Ya el 28 de enero, un juez de Nueva York prohibió la expulsión de dos iraquíes. Poco después, el 3 de febrero, un magistrado de Seattle suspendió la implementación del decreto a nivel nacional: al conceder un régimen especial a las minorías cristianas, el texto contravendría la primera enmienda de la Constitución, que garantiza la libertad religiosa; al discriminar a los extranjeros de determinados países, violaría la ley migratoria de 1965, que prohíbe toda discriminación por motivos de nacionalidad. Contrariamente a las afirmaciones del Presidente, esas denuncias en los tribunales no demuestran un “encarnizamiento” por parte de los demócratas, sino el funcionamiento habitual de las instituciones estadounidenses. Además, los republicanos también habían recurrido a los tribunales para impugnar los decretos del presidente Obama que pretendían suspender la expulsión de determinados “sin papeles” (6).
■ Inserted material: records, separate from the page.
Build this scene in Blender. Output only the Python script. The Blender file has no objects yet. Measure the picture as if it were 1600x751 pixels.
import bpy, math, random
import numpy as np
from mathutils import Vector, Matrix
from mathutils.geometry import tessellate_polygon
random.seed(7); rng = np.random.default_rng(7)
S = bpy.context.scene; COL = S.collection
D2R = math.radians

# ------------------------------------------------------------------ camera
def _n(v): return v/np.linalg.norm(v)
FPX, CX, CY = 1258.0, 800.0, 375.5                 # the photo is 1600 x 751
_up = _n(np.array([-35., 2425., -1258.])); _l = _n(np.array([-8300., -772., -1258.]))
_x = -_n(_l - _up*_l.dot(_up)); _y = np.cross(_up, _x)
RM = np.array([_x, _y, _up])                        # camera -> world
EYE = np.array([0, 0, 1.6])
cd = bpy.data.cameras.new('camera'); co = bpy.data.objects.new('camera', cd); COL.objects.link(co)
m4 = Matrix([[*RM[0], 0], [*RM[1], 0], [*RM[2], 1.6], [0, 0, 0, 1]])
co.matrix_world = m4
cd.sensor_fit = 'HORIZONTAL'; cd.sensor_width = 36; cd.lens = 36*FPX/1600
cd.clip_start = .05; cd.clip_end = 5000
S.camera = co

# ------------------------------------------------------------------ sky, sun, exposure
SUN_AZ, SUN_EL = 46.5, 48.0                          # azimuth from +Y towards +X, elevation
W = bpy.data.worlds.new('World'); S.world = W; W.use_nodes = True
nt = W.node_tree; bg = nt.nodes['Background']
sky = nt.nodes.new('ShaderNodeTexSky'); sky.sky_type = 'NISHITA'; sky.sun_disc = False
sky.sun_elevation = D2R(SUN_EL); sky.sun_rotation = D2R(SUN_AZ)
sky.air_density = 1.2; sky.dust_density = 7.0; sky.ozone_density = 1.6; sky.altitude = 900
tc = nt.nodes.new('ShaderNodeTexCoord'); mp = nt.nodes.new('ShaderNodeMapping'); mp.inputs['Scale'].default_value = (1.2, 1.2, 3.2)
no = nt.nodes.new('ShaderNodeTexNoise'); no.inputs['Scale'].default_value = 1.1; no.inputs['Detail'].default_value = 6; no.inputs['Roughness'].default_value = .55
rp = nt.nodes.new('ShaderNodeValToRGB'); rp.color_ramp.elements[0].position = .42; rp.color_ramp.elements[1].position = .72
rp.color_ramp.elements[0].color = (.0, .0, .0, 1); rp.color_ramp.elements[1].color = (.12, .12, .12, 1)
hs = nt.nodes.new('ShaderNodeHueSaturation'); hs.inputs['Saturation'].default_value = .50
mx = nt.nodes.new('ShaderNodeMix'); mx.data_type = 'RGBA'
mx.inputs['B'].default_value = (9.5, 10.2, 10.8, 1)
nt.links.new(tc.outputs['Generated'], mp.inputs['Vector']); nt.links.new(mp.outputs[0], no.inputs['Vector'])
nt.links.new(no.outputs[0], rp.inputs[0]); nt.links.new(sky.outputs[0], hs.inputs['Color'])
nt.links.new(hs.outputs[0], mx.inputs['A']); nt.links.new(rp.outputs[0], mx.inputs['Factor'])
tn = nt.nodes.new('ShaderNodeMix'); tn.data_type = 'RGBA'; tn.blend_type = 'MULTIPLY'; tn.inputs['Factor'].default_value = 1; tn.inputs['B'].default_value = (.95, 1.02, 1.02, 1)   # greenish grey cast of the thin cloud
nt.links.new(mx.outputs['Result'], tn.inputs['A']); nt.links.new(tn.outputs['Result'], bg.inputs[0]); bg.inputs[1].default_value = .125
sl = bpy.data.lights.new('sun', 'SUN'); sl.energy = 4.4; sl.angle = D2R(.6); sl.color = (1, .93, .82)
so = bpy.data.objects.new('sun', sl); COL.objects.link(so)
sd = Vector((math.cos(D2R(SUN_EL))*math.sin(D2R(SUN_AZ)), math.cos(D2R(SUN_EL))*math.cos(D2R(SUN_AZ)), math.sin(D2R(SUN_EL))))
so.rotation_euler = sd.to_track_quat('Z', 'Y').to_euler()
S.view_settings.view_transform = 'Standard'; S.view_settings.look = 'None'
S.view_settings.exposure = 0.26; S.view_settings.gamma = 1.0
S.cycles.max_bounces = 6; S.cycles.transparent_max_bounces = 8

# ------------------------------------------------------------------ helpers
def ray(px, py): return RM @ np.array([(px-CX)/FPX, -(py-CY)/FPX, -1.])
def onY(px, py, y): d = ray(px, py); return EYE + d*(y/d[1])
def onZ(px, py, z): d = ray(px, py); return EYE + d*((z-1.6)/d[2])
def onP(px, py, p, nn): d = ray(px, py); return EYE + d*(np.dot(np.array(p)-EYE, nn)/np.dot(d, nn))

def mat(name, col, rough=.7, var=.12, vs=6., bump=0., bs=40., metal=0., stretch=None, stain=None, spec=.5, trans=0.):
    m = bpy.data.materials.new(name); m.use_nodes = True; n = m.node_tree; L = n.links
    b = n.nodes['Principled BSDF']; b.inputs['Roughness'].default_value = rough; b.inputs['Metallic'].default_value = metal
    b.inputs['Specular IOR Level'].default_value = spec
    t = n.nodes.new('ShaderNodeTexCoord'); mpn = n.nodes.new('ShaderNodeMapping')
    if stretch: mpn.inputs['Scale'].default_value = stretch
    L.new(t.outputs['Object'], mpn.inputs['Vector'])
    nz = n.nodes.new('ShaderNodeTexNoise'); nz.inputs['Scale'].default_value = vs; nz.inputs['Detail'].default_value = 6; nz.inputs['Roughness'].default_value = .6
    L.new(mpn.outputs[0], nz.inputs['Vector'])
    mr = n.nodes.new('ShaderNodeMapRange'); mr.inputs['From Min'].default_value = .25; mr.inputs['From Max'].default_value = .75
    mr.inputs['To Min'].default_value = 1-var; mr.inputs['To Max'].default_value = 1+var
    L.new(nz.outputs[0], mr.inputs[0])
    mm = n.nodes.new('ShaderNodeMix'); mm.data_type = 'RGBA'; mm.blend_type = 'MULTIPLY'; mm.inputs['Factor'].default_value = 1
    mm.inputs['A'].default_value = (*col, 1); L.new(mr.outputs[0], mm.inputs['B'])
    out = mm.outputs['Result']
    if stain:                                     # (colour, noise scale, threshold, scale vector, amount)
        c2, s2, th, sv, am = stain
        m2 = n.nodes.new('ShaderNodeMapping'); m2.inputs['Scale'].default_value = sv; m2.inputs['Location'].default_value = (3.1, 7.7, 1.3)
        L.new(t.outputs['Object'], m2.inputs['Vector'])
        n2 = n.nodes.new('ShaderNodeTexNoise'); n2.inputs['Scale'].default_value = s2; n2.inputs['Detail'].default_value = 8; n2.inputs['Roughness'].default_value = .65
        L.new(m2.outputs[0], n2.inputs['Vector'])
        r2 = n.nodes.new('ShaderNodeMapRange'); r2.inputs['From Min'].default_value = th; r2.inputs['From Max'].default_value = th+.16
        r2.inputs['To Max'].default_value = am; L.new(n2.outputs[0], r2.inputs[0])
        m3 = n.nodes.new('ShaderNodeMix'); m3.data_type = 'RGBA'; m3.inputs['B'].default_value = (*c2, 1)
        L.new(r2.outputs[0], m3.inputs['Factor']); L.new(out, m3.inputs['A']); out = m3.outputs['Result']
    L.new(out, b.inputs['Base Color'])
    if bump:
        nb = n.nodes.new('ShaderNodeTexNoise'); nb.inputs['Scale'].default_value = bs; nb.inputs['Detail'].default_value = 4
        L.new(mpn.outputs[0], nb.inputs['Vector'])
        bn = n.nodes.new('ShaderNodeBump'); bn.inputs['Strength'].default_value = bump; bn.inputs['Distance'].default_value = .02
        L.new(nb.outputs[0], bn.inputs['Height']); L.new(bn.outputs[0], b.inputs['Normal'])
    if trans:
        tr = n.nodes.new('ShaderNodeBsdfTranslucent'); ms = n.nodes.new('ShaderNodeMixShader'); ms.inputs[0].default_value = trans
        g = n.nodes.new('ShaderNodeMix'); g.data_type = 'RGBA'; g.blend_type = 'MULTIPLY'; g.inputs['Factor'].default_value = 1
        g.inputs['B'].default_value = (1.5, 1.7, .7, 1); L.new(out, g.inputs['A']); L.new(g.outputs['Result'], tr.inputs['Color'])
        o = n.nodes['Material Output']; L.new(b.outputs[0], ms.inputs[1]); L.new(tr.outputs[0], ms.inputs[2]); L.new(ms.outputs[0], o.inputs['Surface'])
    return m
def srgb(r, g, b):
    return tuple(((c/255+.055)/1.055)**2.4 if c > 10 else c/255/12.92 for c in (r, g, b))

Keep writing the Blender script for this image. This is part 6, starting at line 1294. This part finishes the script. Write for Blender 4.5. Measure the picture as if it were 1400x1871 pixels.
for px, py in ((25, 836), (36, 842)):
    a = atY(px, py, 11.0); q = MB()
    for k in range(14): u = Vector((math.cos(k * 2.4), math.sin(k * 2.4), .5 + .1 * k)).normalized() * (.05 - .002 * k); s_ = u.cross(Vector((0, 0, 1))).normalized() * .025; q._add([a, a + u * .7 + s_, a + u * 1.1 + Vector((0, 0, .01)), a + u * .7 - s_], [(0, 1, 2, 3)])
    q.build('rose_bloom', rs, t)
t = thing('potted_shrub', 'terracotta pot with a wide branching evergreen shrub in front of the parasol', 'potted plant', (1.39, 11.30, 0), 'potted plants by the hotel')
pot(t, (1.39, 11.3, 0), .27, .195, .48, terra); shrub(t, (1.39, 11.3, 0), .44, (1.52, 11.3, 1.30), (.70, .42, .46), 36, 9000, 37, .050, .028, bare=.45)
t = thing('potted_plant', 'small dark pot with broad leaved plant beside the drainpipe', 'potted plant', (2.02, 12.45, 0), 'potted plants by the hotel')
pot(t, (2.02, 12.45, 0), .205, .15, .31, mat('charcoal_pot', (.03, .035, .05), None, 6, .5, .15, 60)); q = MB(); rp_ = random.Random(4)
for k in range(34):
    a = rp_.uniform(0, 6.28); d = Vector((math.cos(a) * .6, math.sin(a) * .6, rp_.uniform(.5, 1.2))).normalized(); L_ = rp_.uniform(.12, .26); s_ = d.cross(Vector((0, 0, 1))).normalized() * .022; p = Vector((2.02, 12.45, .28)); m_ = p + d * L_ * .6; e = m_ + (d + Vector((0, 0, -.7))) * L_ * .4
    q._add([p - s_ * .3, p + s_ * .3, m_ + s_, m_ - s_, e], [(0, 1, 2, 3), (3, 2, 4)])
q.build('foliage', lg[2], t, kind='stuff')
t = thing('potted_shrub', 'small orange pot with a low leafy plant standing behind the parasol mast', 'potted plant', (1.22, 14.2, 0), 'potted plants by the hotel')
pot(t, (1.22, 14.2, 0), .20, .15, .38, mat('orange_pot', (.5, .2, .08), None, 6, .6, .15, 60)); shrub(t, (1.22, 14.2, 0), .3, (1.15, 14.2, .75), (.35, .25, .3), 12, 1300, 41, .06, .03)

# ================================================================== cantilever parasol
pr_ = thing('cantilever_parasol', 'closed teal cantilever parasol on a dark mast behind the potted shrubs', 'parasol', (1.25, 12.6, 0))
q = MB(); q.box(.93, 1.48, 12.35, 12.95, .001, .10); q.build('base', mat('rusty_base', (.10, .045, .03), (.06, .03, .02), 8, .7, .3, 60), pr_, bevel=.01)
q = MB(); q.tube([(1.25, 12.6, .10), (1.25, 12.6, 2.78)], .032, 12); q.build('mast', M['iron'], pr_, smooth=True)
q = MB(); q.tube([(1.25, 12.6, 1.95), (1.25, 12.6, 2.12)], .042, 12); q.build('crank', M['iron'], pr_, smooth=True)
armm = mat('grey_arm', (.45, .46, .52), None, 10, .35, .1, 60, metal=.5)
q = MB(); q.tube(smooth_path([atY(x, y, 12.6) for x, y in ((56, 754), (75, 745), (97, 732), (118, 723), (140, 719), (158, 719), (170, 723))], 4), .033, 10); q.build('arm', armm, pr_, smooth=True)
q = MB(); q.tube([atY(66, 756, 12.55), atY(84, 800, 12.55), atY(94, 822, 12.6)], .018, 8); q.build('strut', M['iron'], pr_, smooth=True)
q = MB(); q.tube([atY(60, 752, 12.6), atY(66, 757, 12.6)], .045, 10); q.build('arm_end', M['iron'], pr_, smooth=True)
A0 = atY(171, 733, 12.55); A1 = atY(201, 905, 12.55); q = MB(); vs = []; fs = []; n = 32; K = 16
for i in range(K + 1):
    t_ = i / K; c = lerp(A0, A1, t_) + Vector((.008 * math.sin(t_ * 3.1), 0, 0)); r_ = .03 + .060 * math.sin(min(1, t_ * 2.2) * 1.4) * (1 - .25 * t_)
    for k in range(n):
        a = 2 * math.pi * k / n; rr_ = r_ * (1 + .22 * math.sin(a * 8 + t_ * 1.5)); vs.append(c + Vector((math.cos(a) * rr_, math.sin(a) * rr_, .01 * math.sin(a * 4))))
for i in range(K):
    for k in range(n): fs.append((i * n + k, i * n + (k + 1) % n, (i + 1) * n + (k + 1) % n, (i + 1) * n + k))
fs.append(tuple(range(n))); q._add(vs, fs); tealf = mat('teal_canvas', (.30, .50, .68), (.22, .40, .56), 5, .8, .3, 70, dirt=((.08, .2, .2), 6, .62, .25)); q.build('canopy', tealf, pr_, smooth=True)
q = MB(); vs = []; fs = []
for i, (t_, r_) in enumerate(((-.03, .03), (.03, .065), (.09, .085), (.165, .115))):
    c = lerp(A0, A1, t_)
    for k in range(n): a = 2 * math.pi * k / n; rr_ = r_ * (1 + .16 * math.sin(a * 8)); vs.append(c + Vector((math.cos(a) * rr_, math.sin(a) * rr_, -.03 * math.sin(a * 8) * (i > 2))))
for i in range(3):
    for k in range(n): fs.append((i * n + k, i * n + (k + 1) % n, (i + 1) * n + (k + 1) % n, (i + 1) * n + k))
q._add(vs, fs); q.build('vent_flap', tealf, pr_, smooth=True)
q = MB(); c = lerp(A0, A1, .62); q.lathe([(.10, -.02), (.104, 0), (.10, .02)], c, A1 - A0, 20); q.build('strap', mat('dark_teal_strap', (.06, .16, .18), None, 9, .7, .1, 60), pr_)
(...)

El presidente Trump renunció a defender su decreto del 27 de enero y prefirió preparar un nuevo texto con la ayuda de juristas y de los departamentos concernidos. Presentada el 6 de marzo, la nueva versión no afecta ya a los ciudadanos con doble nacionalidad ni a los portadores de visados y de green cards (permiso de residencia); Irak ya no figura entre los países proscritos y la cláusula sobre las minorías cristianas ha desaparecido. “Nos vemos en los tribunales” reaccionó inmediatamente la ACLU en Twitter. Y al día siguiente, Douglas Chin, fiscal general de Hawai, recurría al tribunal de apelación de su estado. El 15 de marzo, el juez federal de Hawai, Derrick Watson, bloqueó la aplicación del segundo texto en el conjunto del territorio pocas horas antes de su entrada en vigor. La batalla amenaza con ser larga, ya que el decreto está, desde un punto de vista jurídico, mejor planteado que el precedente. El caso podría terminar, pues, en el Tribunal Supremo, el cual, de aquí a entonces, estará sin duda al completo y habrá encontrado el equilibrio que prevalecía antes de la muerte del juez Antonin Scalia en febrero de 2016: cinco conservadores y cuatro progresistas.
Mientras las batallas judiciales se multiplican, el Tribunal Supremo está llamado a desempeñar un papel determinante. Las comparecencias de Neil Gorsuch, el magistrado conservador elegido por Trump, comenzaron el 20 de marzo en el Senado. Aunque el ala izquierda del partido les apremia para bloquear el proceso de designación activando un procedimiento de “obstrucción parlamentaria” (filibuster) (7), los senadores demócratas deberían ceder para no quemar todos sus cartuchos antes de tiempo.
A lo largo de los próximos cuatro años, Trump quizás tenga ocasión de nombrar a un segundo juez, lo que acentuaría la inclinación derechista del Tribunal Supremo. Por lo tanto, las grandes maniobras para desregular el sistema financiero, la protección medioambiental o incluso el derecho al aborto no han hecho más que comenzar.